Есть еще одно качество, существенное для терминов. Это их международность. Как раз в области политики, науки, техники обычнее всего осуществляются международные связи, и поэтому вопрос о взаимопонимании людей разных наций и языков здесь является очень важным. Не говоря уже о международных съездах и конференциях, можно ограничиться хотя бы вопросом о чтении специальной литературы; общность терминологии, даже и при разном фонетическом и грамматическом оформлении терминов в каждом отдельном языке, дает предпосылку понимания сути дела при чтении книги по данной специальности, хотя бы и написанной на неизвестном для читателя языке.
Откуда же берет язык термины? Пути здесь разные.
Первый путь – это употребление в качестве термина своего слова общенародного языка. Положительная сторона здесь в том, что свой словарный состав сохраняется, язык не засоряется иноязычными словами и «слово», взятое в качестве термина, считается в общем понятным любому говорящему на данном языке.

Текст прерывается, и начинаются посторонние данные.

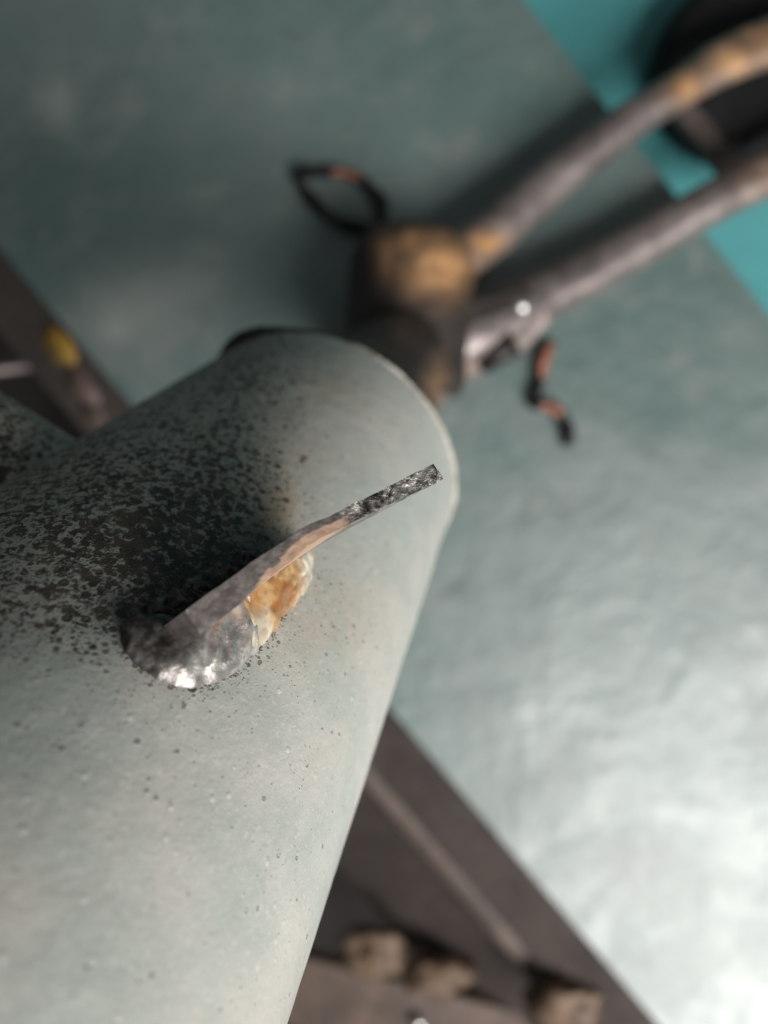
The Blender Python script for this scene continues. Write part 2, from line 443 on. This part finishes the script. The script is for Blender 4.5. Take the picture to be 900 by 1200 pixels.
# ================================================================ welded frame
c0 = np.array([378., 540.]); uu = np.array([.62, -.785])
vp = c0+uu*800
def ray(p): return unit((p[0]-450, 600-p[1], -F))
ax = ray(vp); Cn = ray(c0)*(175/-ray(c0)[2]); Cw = Cn+v3((0, 0, H))     # rim centre, world mm
APEX = 316.0; R0 = 31.4
def radius(t): return R0*(APEX-t)/APEX
e1 = unit(np.cross(ax, (0, 0, 1))); e2_ = np.cross(ax, e1)
def surf(t, th, r=0): return Cw+ax*t+(radius(t)+r)*(math.cos(th)*e1+math.sin(th)*e2_)
def hit(px, py):
    o_ = v3((0, 0, H)); d = ray((px, py))
    lo = None
    t = 20.0
    while t < 400:
        q = o_+d*t; w = q-Cw; s = w@ax; rr = np.linalg.norm(w-ax*s)
        if rr <= radius(s):
            a, b = t-1, t
            for _ in range(20):
                m = (a+b)/2; q = o_+d*m; w = q-Cw; s = w@ax
                if np.linalg.norm(w-ax*s) <= radius(s): b = m
                else: a = m
            n = unit(w-ax*s); return q, n
        t += 1.0
    return None, None

frame = empty('tube_frame', (Cw[0], Cw[1], 0), 'welded frame of thick spattered grey pipe with torn tab, dark sleeve and two thin arms', 'metal frame')
def sstep(a, b, x): t = min(1, max(0, (x-a)/(b-a))); return t*t*(3-2*t)
def seg_d(x, y, a, b):
    ab = np.array(b, float)-a; t = max(0, min(1, ((x-a[0])*ab[0]+(y-a[1])*ab[1])/(ab@ab)))
    return math.hypot(x-a[0]-t*ab[0], y-a[1]-t*ab[1]), t
FOOT = [(140, 736), (147, 766), (172, 790), (208, 806), (245, 803), (276, 788), (300, 764), (316, 748), (334, 722), (352, 702), (364, 680), (368, 654)]
def stain(p):
    if p[2] > H-25: return (.12, 0, 0)
    x, y = topx(p)
    wob = 26*mn.noise((x*.02, y*.02, 3))
    # spatter field up-left of the tab, thinning towards the mouth of the pipe
    right = 1-sstep(255, 385, x+wob-(600-y)*.08)
    low = 1-sstep(715, 835, y+wob+.05*x)
    s = right*low*(.62-.08*sstep(560, 430, y))
    s += .30*low*math.exp(-((x-190)/150)**2-((y-640)/90)**2)
    s += .26*math.exp(-((x-330)/110)**2-((y-425)/40)**2)+.16*math.exp(-((x-360)/55)**2-((y-520)/90)**2)
    s = max(s, .13*(1-sstep(30, 170, seg_d(x, y, (130, 790), (380, 700))[0])))
    s = max(s, .15*math.exp(-((x-110)/120)**2-((y-880)/110)**2))
    s = max(s, .03)
    if 110 < x < 400 and 620 < y < 840:
        dd = min(seg_d(x, y, a_, b_)[0] for a_, b_ in zip(FOOT, FOOT[1:]))
        dd += 3*mn.noise((x*.09, y*.09, 5)); k_ = 1-.5*sstep(300, 350, x)
        s = max(s, .62*k_*(1-sstep(2, 13, dd))); s = max(s, .27*k_*(1-sstep(8, 38, dd)))
    if y > 960: s *= .5
    d, t = seg_d(x, y, (165, 715), (322, 632))
    # black strip beside the tab: soot and the tab's shadow painted as one
    side = (x-165)*(-.467)-(y-715)*.884        # >0 up-left of the tab line
    b = math.exp(-(max(0, side-5)/34)**2) if side > -25 else 0
    b *= sstep(115, 170, x)*(1-sstep(300, 345, x))
    b2 = math.exp(-((x-155)/55)**2-((y-715)/38)**2)
    b = max(b*.8, b2*.8)
    tn = .5*math.exp(-((x-330)/26)**2-((y-602)/30)**2)+.24*math.exp(-((x-328)/48)**2-((y-545)/70)**2)+.30*math.exp(-((x-385)/60)**2-((y-720)/60)**2)
    tn += .22*math.exp(-((x-395)/45)**2-((y-450)/35)**2)
    return (min(1, s), min(1, b), min(1, tn))
NT, NA = 620, 620
V = []; so = []; bu = []; ta = []
T0, T1 = -330.0, 0.0
for i in range(NT+1):
    f = i/NT; t = T0*(1-f)**1.7
    for k in range(NA):
        th = 2*math.pi*k/NA
        p = surf(t, th)
        if i > 60: p = p+unit(math.cos(th)*e1+math.sin(th)*e2_)*(.12*mn.noise(Vector(p)*.09)+.05*mn.noise(Vector(p)*.4))
        V.append(p)
facing = lambda p: True
cache = []
for p in V:
    s, b, tn = stain(p); so.append(s); bu.append(b); ta.append(tn)
Fc = [(i*NA+k, i*NA+(k+1) % NA, (i+1)*NA+(k+1) % NA, (i+1)*NA+k) for i in range(NT) for k in range(NA)]
# inner wall so the pipe has thickness
n0 = len(V); 
for t in (T0, 0.0):
    for k in range(NA): V.append(surf(t, 2*math.pi*k/NA, -2.6)); so.append(.1); bu.append(0); ta.append(0)
Fc += [(n0+k, n0+NA+k, n0+NA+(k+1) % NA, n0+(k+1) % NA) for k in range(NA)]
Fc += [(k, n0+k, n0+(k+1) % NA, (k+1) % NA) for k in range(NA)]
Fc += [(NT*NA+k, NT*NA+(k+1) % NA, n0+NA+(k+1) % NA, n0+NA+k) for k in range(NA)]
pipe = build('main_pipe', V, Fc, m_paint, frame, attrs={'soot': so, 'burn_shade': bu, 'tan': ta}, sharp=50)

# chipped rim: uneven swept ring round the mouth
V = []; at_s = []; n = 480; ns = 14
def rim_r(th, p):
    x, y = topx(p)
    r = .72+.30*mn.noise(Vector(p)*.25)+.22*mn.noise(Vector(p)*.8)
    r += 1.9*math.exp(-((x-285)/48)**2-((y-402)/26)**2)      # dark lump at the upper left
    r += .5*math.exp(-((x-512)/10)**2-((y-655)/14)**2)
    r += .35*sstep(500, 525, x)*(1-sstep(640, 670, y))
    return max(.35, r)
for i in range(n):
    th = 2*math.pi*i/n; c = surf(-.4, th, -.5); rd = unit(math.cos(th)*e1+math.sin(th)*e2_); r = rim_r(th, c)
    x, y = topx(c)
    sd = 1-sstep(400, 450, x)  # left part coloured near-black for soot and shade together
    for k in range(ns):
        a = 2*math.pi*k/ns; V.append(c+rd*math.cos(a)*r+ax*math.sin(a)*max(1.0, r)); at_s.append(sd)
Fc = [(i*ns+k, i*ns+(k+1) % ns, ((i+1) % n)*ns+(k+1) % ns, ((i+1) % n)*ns+k) for i in range(n) for k in range(ns)]
build('rim_edge', V, Fc, m_rim, frame, attrs={'soot': at_s})

# neck that joins the pipe to the sleeve
sh0 = at(487, 277, 24); sh1 = at(470, 455, 24)
sc_ = (sh0*.25+sh1*.75)
vv, ff = loft(spline([Cw-ax*14, Cw+ax*16, Cw*.3+ax*12+sc_*.7, sc_], 20), [23-.62*i for i in range(20)], nseg=40)
build_rust('neck', vv, ff, m_shell, frame, [(512, 450, 16, 30, .5)])

# branch pipe, blurred on the left
p0 = Cw+ax*(-62); b1 = hit(60, 560)[0]
a0 = at(118, 655, H-128); a1 = at(-330, 378, H-120)
vv, ff = loft([a0+(a1-a0)*k/60 for k in range(61)], 14.5, nseg=120)
st_ = [(.62+.2*mn.noise(Vector(p)*.1), 0, .05) for p in vv]
build('branch_pipe', vv, ff, m_paint, frame, attrs={'soot': [s[0] for s in st_], 'burn_shade': [0.08]*len(st_), 'tan': [.05]*len(st_)})

# ---- tab
A_, nA = hit(188, 752); B_, nB = hit(366, 654)
def toward(P, n, px, py):
    """point on the picture ray nearest to the line P + n*s"""
    o_ = v3((0, 0, H)); d = ray((px, py)); w = P-o_
    a_, b_, c_ = n@n, n@d, d@d; D = n@w; E_ = d@w
    den = a_*c_-b_*b_; s = (b_*E_-c_*D)/den; t = (a_*E_-b_*D)/den
    return o_+d*t, s
T1_, s1_ = toward(A_, nA, 226, 730); T2_, s2_ = toward(B_, nB, 514, 552)
ray_d = lambda P: unit(P-v3((0, 0, H)))
top_dir = unit(T2_-T1_)
hd = unit((A_+B_)/2-unit(nA+nB)*0-(T1_+T2_)/2)         # from top edge down to the base
thick = unit(np.cross(top_dir, hd))
if topx(T1_+thick)[1] < topx(T1_)[1]: thick = -thick
Ltop = np.linalg.norm(T2_-T1_); TH = 2.65

NX, NH, NW = 150, 26, 10
def tabpt(a, h, w):
    """a along, h from the near edge (0) to the base (1), w through the thickness (-.5..5)"""
    top = T1_+(T2_-T1_)*a
    # a shallow broken profile along the near edge
    bow = 1.6*(a/.45 if a < .45 else (1-a)/.55)+.12*mn.noise((a*9, 2, 5))
    base = (A_-nA*2)*(1-a)+(B_-nB*2)*a
    if a > .5: base = base*(1-(a-.5)*.7)+(top)*((a-.5)*.7)   # far end tapers away
    th_ = TH*(1.16-.46*sstep(.0, .6, a)+.10*sstep(.8, .9, a))
    p = top*(1-h)+base*h
    p = p+thick*(w*th_)-thick*bow*(1-h*.6)-thick*h*1.7*sstep(.42, .75, a)
    return p
V = []; idx = {}; torn = []; face = []; slash = []
def addv(i, j, k):
    key = (i, j, k)
    if key in idx: return idx[key]
    a, h, w = i/NX, j/NH, k/NW-.5
    p = tabpt(a, h, w)
    near = math.exp(-h*6)
    tv = sstep(.54, .70, a+.03*mn.noise((w*6, h*6, 2)))
    e = (.10+.16*tv)*near
    P = Vector(p)
    p = p+unit(nA+nB)*e*(fb(P, .9, 3, 4.0)*.9)+thick*e*.55*fb(P, .7, 3, 9.0)
    idx[key] = len(V); V.append(p)
    torn.append(tv if h < .3 else 0)
    x, y = topx(p)
    fce = sstep(.18, .5, w)*(0 if h < .015 else 1)*sstep(.10, .32, a)
    lim = .44-.50*sstep(.15, .42, a)+.10*mn.noise((a*16, 0, 0))+(.14 if .30 < a < .345 else 0)
    step = sstep(.14, .2, a)*(1-sstep(.58, .66, a))*sstep(-.02, .06, w-lim)
    face.append(max(fce*(1-tv), step*(1-tv)))
    slash.append((1-sstep(1.0, 3.5, seg_d(x, y, (350, 656), (384, 637))[0]))*(w > 0))
    return idx[key]
Fc = []
for i in range(NX):
    for k in range(NW): Fc.append((addv(i, 0, k), addv(i+1, 0, k), addv(i+1, 0, k+1), addv(i, 0, k+1)))
    for k in range(NW): Fc.append((addv(i, NH, k), addv(i, NH, k+1), addv(i+1, NH, k+1), addv(i+1, NH, k)))
    for j in range(NH):
        Fc.append((addv(i, j, 0), addv(i, j+1, 0), addv(i+1, j+1, 0), addv(i+1, j, 0)))
        Fc.append((addv(i, j, NW), addv(i+1, j, NW), addv(i+1, j+1, NW), addv(i, j+1, NW)))
for j in range(NH):
    for k in range(NW):
        Fc.append((addv(0, j, k), addv(0, j, k+1), addv(0, j+1, k+1), addv(0, j+1, k)))
        Fc.append((addv(NX, j, k), addv(NX, j+1, k), addv(NX, j+1, k+1), addv(NX, j, k+1)))
build('tab', V, Fc, m_tab, frame, attrs={'torn': torn, 'face': face, 'slash': slash}, sharp=50)['label'] = 'thin torn steel tab seen edge-on'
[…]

Однако все это не совсем правильно. Прежде всего, слово как термин имеет иное значение, метафорическое, а иной раз и метонимическое, что еще труднее разгадать, исходя из основного и прямого значения. Так что, понимая значение обычного слова, не всегда легко понять значение термина: например, кап (известно как звукоподражательное: кап–кап) – «наплыв на стволе дерева, в частности карельской березы, из чего делают портсигары и другие изделия»; плес – «открытое водное пространство», как термин рыбного дела – «хвост сома»; цветок как охотничий термин – «хвост зайца»; соколок – уменьшительное от сокол, а как собаководческий термин – «выдающаяся часть грудной клетки»; скамья – «лавка», у собаководов – «спина борзой» и т. п.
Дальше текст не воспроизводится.